Walaupun hanya satu dan ditopang dengan bambu agar tak runtuh, Menara Pandang atau lebih dikenal sebagai Benteng Mortelo tetap menjadi spot favorite yang wajib dikunjungi wisatawan di pulau Kelor ini. Di kawasan Kepulauan Seribu ada 3 benteng Mortelo yaitu di Pulau Kelor, Pulau Onrust dan Pulau Bidadari. Setelah melepas lelah, bermain air dan berfoto, kami melanjutkan ke Pulau Onrust.
Pulau Onrust
Perahu kami pun telah tertambat di dermaga Pulau Onrust. Pandanganku tertuju pada Kincir Angin Mini yang sebenarnya dibangun sebagai pengingat bahwa dahulu pernah dibangun Kincir Angin Besar untuk menggerakkan galangan kapal. Disebelah kiri terlihat ada prasasti berupa tulisan yang dipahat pada batu besar. Dalam prasasti mengurai sekilas sejarah Pulau Onrust.

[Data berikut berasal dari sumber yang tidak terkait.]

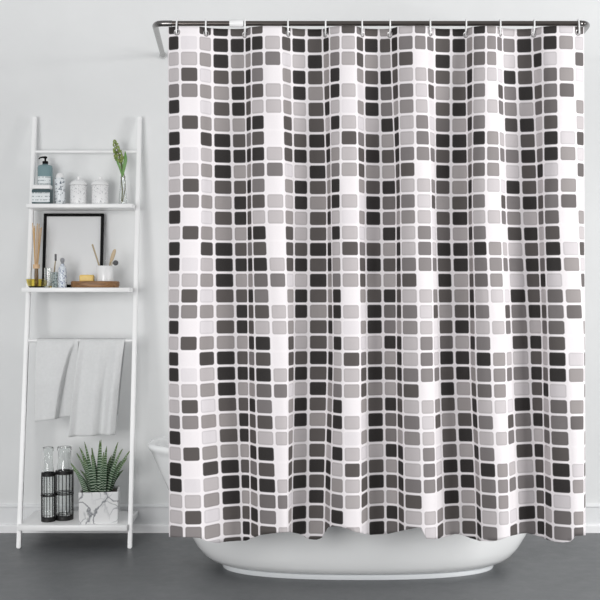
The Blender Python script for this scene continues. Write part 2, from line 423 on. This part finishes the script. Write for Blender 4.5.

Aku menyusuri jalan setapak menuju rumah yang berfungsi sebagai Museum. Disini temuan artefak dipajang berikut maket yang menjelaskan peta dan posisi bangunan pada masa itu. Miniatur kapal pun ditampilkan juga. Temuan artefak Pulau Onrust yang menjadi Masterpiece berupa sepasang sepatu besi/sepatu selam. Artefak lain yang ditemukan pipa Gouda (pipa cangklong a la Belanda), pecahan keramik, pecahan meriam, peluru, pecahan botol, umpak batu, ubin batu dan sejumlah koin VOC tahun 1814.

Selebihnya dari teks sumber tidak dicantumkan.